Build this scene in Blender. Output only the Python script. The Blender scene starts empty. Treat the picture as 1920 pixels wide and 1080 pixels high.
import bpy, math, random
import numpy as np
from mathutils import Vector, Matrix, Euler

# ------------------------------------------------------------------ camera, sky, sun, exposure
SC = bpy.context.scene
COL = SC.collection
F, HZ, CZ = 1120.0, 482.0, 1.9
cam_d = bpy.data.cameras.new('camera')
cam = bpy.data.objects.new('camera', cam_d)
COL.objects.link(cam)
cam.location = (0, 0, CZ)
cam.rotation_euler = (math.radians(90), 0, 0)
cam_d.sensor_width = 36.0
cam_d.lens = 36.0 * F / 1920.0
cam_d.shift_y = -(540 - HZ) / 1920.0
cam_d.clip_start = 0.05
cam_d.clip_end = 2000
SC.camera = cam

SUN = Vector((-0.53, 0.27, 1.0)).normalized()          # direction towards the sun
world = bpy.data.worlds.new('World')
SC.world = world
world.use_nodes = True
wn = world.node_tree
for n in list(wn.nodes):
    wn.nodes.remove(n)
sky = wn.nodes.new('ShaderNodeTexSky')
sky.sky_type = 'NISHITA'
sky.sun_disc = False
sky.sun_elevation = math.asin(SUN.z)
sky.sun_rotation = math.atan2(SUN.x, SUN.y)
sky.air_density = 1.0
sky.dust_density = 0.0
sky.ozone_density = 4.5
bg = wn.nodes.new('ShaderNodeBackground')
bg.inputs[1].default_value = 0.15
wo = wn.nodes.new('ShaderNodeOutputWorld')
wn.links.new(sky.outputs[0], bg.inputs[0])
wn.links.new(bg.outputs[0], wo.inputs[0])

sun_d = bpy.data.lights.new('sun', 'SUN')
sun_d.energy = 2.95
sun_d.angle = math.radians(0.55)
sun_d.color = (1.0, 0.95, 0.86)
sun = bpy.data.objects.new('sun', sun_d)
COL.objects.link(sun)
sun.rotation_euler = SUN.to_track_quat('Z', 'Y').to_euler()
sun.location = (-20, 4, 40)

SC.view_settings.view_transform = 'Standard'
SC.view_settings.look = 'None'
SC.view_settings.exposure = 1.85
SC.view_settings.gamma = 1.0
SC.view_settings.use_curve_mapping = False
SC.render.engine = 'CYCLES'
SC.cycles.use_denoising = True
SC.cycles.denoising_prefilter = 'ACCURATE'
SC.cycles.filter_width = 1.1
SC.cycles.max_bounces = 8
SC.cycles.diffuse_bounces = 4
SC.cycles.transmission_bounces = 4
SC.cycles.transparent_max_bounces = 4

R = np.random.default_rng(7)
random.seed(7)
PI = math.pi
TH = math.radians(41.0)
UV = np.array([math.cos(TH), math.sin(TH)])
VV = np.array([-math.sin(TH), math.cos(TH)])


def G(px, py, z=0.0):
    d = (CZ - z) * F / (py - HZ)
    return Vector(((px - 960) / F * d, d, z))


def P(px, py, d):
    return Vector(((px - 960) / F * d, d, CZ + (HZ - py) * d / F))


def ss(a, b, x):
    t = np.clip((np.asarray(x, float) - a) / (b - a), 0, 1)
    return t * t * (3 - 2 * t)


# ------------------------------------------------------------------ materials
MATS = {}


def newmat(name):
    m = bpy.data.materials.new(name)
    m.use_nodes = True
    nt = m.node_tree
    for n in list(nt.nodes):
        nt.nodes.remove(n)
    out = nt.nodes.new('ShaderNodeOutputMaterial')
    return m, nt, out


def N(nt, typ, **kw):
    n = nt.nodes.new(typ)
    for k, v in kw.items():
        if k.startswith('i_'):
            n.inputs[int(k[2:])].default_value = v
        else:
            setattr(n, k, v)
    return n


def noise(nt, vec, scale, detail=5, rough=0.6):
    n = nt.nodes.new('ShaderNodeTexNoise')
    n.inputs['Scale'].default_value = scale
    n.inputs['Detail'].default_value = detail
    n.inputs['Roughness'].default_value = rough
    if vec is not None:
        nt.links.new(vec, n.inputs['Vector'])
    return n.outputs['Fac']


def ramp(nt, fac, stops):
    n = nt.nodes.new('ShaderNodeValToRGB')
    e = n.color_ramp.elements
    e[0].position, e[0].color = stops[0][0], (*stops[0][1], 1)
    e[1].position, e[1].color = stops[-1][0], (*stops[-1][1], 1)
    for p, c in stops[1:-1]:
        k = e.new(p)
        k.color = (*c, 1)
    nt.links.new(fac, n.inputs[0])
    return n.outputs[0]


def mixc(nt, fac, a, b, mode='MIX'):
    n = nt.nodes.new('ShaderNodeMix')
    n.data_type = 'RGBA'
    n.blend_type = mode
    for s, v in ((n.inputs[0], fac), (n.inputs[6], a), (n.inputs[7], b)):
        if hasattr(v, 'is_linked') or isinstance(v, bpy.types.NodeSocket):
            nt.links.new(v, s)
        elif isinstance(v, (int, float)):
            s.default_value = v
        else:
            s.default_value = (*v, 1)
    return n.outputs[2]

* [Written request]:
What is needed is an exact copy of the lines from the start of the listing through the line where "from mathutils import Vector, Matrix, Euler" sits, please, both end lines included and nothing more.

* [Right answer]:
Build this scene in Blender. Output only the Python script. The Blender scene starts empty. Treat the picture as 1920 pixels wide and 1080 pixels high.
import bpy, math, random
import numpy as np
from mathutils import Vector, Matrix, Euler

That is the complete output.